Elizabeth Chou, Los Angeles Daily News
PUBLISHED: | UPDATED:

What future awaits the southern San Fernando Valley’s commercial corridor along Ventura and Cahuenga boulevards?

City leaders are hoping to answer that question, and have taken the first steps to look into revamping the development plans and rules for a 17-mile-long corridor they describe as the “commercial heart” of the Valley.

Four Valley council members introduced a motion this month asking for a report back on ways to update the planning blueprint for a commercial corridor that runs through six communities, including Studio City, Sherman Oaks, Encino, Tarzana and Woodland Hills.

The commercial stretch is familiar to many Valley residents, and has had a few brushes with fame, including with its recent appearance in a music video by the rock trio, Haim. A section of Ventura Boulevard in Sherman Oaks was cleared of traffic to allow the Valley-bred musicians to strut and dance down the street.

The existing planning document for that lengthy street is known as the Ventura-Cahuenga Corridor Specific Plan and was first adopted 26 years ago. The council members now say those plans have become “stagnant and unresponsive to changes in community and business needs, design guidelines, commercial economics and development.”

LDN-L-VENTURA-CAHUENGA-PLAN
The Ventura-Cahuenga Corridor Specific Plan

What’s more, the plan has been “unable to cope with the changing housing and transportation policy at the local and state level,” and “inelastic requirements for addressing transportation mitigations have also resulted as the plan has aged and priorities have changed.”

The council members considering a fresh look at the corridor are Bob Blumenfield, Paul Krekorian, David Ryu and Paul Koretz. Their motion follows the adoption of similar recommendations by the specific plan’s Plan Review Board, which is made up of local stakeholders appointed by the local council offices.

That planning review board approved a motion last summer calling on city leaders to provide funding for the plan update process, and it lays out some of the oft-heard complaints about the corridor.

LEARN MORE: Get the latest development news from the Valley and beyond

One of the deficiencies highlighted is that parts of the corridor are not pedestrian-friendly and feature inadequate or non-existent sidewalks. The street also could fall short of a regional Southern California Association of Governments plan calling for streets that cater to an increasing population with more of an appetite for public mass transportation.

Also, the vision of the corridor as a “main street” has been overtaken by traffic congestion, brought on by motorists using the Ventura and Cahuenga boulevards to escape traffic on the U.S. 101 and 405 freeways, according to the motion.

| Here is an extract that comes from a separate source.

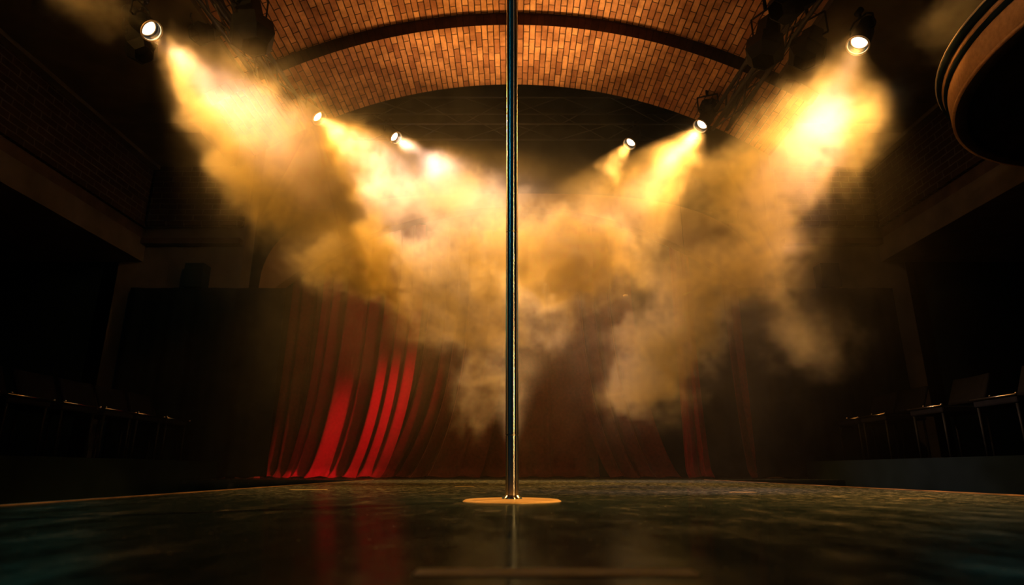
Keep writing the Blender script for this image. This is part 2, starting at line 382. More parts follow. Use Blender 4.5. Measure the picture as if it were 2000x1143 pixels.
def archivolt(hw, zs, rise, y0, y1, m):
    """broad plaster arch: inner edge segmental, outer edge a squarer curve"""
    bb = MB(); n = 96; xo = 3.52
    xs = sorted(set([-hw+2*hw*i/n for i in range(n+1)] + [sg*(hw+(xo-hw)*k/10) for sg in (-1, 1) for k in range(11)]))
    zi = lambda x: arch_z(x, hw, zs, rise) if abs(x) < hw-1e-6 else 0
    for a, c in zip(xs, xs[1:]):
        mid = (a+c)/2
        ia, ic = (arch_z(a, hw, zs, rise), arch_z(c, hw, zs, rise)) if abs(mid) < hw else (0, 0)
        oa, oc = outer(a), outer(c)
        for yy, fl in ((y0, 0), (y1, 1)):
            q = [(a, yy, ia), (c, yy, ic), (c, yy, oc), (a, yy, oa)]
            if fl: q.reverse()
            bb.face(q)
        bb.face([(a, y0, oa), (c, y0, oc), (c, y1, oc), (a, y1, oa)])
        if abs(mid) < hw: bb.face([(a, y1, ia), (c, y1, ic), (c, y0, ic), (a, y0, ia)])
    for sg in (-1, 1):
        q = [(sg*hw, y0, 0), (sg*hw, y1, 0), (sg*hw, y1, zs), (sg*hw, y0, zs)]
        if sg > 0: q.reverse()
        bb.face(q)
    return struct(bb.build('wall_proscenium', m), 'warm plaster wall with the broad arch over the curtains', 'wall')
archivolt(3.28, 2.52, 1.22, 8.15, 8.35, M['plaster_warm'])
for sx, nm in ((-1, 'left'), (1, 'right')):
    b = MB(); x0, x1 = sorted((sx*3.64, sx*5.4)); b.box((x0, 7.85, 0), (x1, 8.14, 5.5))
    struct(b.build('wall_back_pier_%s' % nm, M['plaster']), 'plaster pier at the %s of the stage opening' % nm, 'wall')
    b = MB(); x0, x1 = sorted((sx*3.66, sx*5.0)); b.box((x0, 7.74, 3.28), (x1, 7.86, 4.2))
    struct(b.build('wall_back_%s' % nm, M['wall_brick'], bevel=.05), 'brick panel with rounded corner at the %s end wall' % nm, 'wall')
    b = MB(); b.box((x0, 7.72, 3.02), (x1, 7.87, 3.10))
    struct(b.build('trim_back_%s' % nm, M['ledge']), 'dark moulding under the %s end brick panel' % nm, 'trim')
    b = MB(); x0, x1 = sorted((sx*4.05, sx*4.3)); b.box((x0, 7.66, 2.4), (x1, 7.87, 2.72))
    struct(b.build('trim_bracket_%s' % nm, M['black_paint']), 'black block above the masking drape at the %s' % nm, 'trim')
b = MB(); b.box((-5.4, 9.6, -.6), (5.4, 9.8, 5.6))
struct(b.build('wall_rear', M['black_paint']), 'black rear wall behind the curtains', 'wall')
for sx, nm in ((-1, 'left'), (1, 'right')):
    b = MB(); x0, x1 = sorted((sx*5.4, sx*7.9)); b.box((x0, 7.85, -.6), (x1, 8.1, 2.8))
    struct(b.build('wall_aisle_end_%s' % nm, M['black_paint']), 'black wall closing the %s aisle' % nm, 'wall')
    b = MB(); x0, x1 = sorted((sx*5.3, sx*5.5)); b.box((x0, 7.85, -.6), (x1, 9.8, 5.6))
    struct(b.build('wall_wing_%s' % nm, M['black_paint']), 'black wing wall beside the stage on the %s' % nm, 'wall')

# rounded balcony bay upper right
CX, CY, CR = 5.09, 3.32, 1.87
def bay():
    root = empty('wall_balcony', (CX, CY, 2.8))
    struct(root, 'rounded balcony front with tan fascia band and dark mouldings', 'balcony')
    def ring(prof, name, m, n=96, lab=None):
        bb = MB(); bb.lathe(prof, n); o = bb.build(name, m, root, smooth=False); 
        if lab: o['label'] = lab
        o.data.polygons.foreach_set('use_smooth', [True]*len(o.data.polygons))
        return o
    r = CR
    ring([(.001, .03), (r-.10, .03), (r-.10, .0), (r-.02, .0)], 'soffit', M['ledge'])
    ring([(r-.02, .0), (r, .0), (r, .02), (r-.006, .022)], 'lower_lip', M['fascia'])
    ring([(r-.012, .022), (r-.012, .032), (r-.001, .034), (r-.001, .20)], 'fascia', M['fascia'], lab='tan plaster fascia band')
    ring([(r, .20), (r+.018, .205), (r+.018, .235), (r+.005, .24)], 'lower_moulding', M['black_paint'])
    ring([(r+.004, .238), (r+.022, .242), (r+.026, .268), (r+.02, .27)], 'tan_moulding', M['fascia'])
    ring([(r+.02, .27), (r+.05, .275), (r+.055, .31), (r+.05, .325), (r-.1, .33), (.001, .33)], 'upper_moulding', M['black_paint'])
    ring([(r+.05, .318), (r+.062, .320), (r+.062, .327), (r+.04, .329)], 'top_highlight_ring', M['lens_rim'])  # pale ring stands for thin highlights along the top rim
    return root
bay()

# ------------------------------------------------------------------ dance pole
PY = 2.16
root = empty('dance_pole', (0, PY, 0)); tag(root, 'tall polished chrome dance pole standing at the centre of the stage', 'pole')
def shaft(z0, z1, nm):
    bb = MB(); bb.lathe([(.0225, z0), (.0225, z1)], 48)
    return bb.build(nm, M['chrome'], root, smooth=True)
shaft(.012, .213, 'shaft'); shaft(.217, .956, 'shaft'); shaft(.960, 5.025, 'shaft')
for z in (.215, .958):
    bb = MB(); bb.lathe([(.0219, z-.003), (.0219, z+.003)], 48); bb.build('joint', M['chrome_joint'], root, smooth=True)
bb = MB(); bb.lathe([(.0001, .009), (.12, .008), (.155, .006), (.163, .002), (.164, 0)], 96)
o = bb.build('base_plate', M['base_metal'], root); o['label'] = 'flat round golden base plate'
bb = MB(); bb.lathe([(.034, .008), (.034, .011), (.0265, .016), (.0235, .020)], 64); bb.build('collar', M['chrome'], root, smooth=True)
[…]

The corridor plan, adopted in the 20th century in 1991, also notes the street may not be prepared to handle the 21st century, and the changes that might entail. The review board’s motion states that the corridor’s existing plans “cannot respond to the imminent changes in social attitudes, transit modes and technologies such as phone apps, ride-sharing, automated vehicles and automated robotic parking structures.”

There are also complaints about a lack of consistency. The street serves “some communities relatively well and others poorly,” and not all areas have “achieved its development goals,” the motion says.

The motion also highlights concerns that the rest of the Valley may be moving on without the corridor, with the specific plan containing no strategy to respond to the widening of the U.S. 101 Freeway nor the “revitalization of the Los Angeles River.” And there could be adverse effects from failing to keep up with nearby projects in Woodland Hills and the Warner Center, the motion said. The Warner Center recently fell under a newly adopted specific plan allowing for more density.

The motion also expresses concern that existing state law could encourage more residential development, which could crowd out commercial and retail space that is there now.

Despite these concerns, some communities “are fearful that changing the plan will result in harmful development,” the motion notes. But the board motion also counters that people in other communities are “fearful” that the area could get “poor or no development” if the plan is not updated.